Despite these little problems, things seem to be going well for them.  Then, it is learned that Beta Colony has invented a gravity drive which makes it possible for spaceships to create artificial gravity.  This effectively tanks the quaddie project for the company, who, to cut their losses, decide to terminate the project and all the quaddies in the process.  The engineer decides to try to save them, and the last third of the book describes how it happens.

Overall, I enjoyed this, but I had a few problems.  First, the suspense wasn't that suspenseful.  I knew going in that this was a prequel, and I knew from my other reading that quaddies were around in Miles generation.  Thus, without knowing the details, I knew how this was going to end.  That didn't particularly spoil it for me, and Bujold's writing was as fluid as ever.  But it did remove the suspense from a book that felt like it was trying to build up the suspense.

Second, the characters, particularly the villainous ones, were decidedly flat.  The book simply riffs on the cliché of the evil bureaucrat, with little or nothing behind it.  The engineer was slightly more developed, and one or two of the quaddies were actually interesting.  However, I'm used to fairly rich characters from the Vorkosigan books, and this book simply didn't have them.  Maybe Bujold needs more space to develop her people -- I probably had the same reaction about her characters after the first of the Vorkosigan series, and I'm now judging them by the standards of how they appear in, say, Memory or A Civil Campaign.

Finally, I didn't buy the main plot mover here.  The gravity drive would certainly make it more practical to send two legged people into space.  So it eliminates some of the advantage that the quaddies would bring.  But however it works, the gravity drive would be an energy/resource drain.  The quaddies could accomplish the same work for less than a gravity driven ship.  Also, people with legs are used to being on planets.  The natural habitat for quaddies is in space.  Thus, I don't think it's entirely clear that the quaddie project would have become an instant failure.  The start up costs for it have already been expended, and the project of raising new quaddies through birth did not seem to be inordinately expensive.  Thus, in the middle of the book, I was asked to swallow a big plot mover that simply didn't make that much sense to me.

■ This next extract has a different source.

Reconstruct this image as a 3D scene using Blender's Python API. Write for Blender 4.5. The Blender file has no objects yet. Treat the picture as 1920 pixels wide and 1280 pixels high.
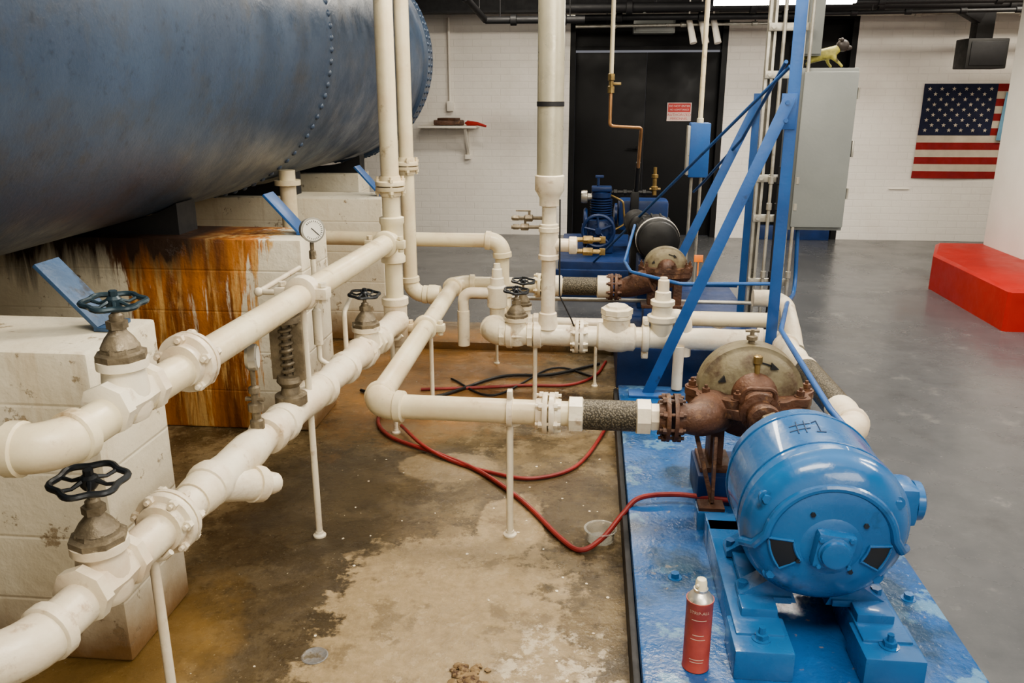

Then, as the book reaches the end, it fails to address a couple of fairly obvious points.  The quaddies are heading to an asteroid belt, where they can start their own society.  They've been saved by a handful of two legged humans how are still with them.  What will happen to them?  The engineer is not adapted for the long term zero g environment that he has consigned himself to.  And yet the book never even addresses this.  In addition, the real challenges for this group are just beginning, and how they go about establishing their new society would be fascinating, but it's something Bujold simply never bothers to take up.  Thus, as the book ends, I felt like I was wanting more, which is typically a good thing.  But here, I know that there simply isn't going to be any more, and I felt a little bit like I was left hanging.  The book's ending is satisfying, since they get their freedom, but there's more to life than that.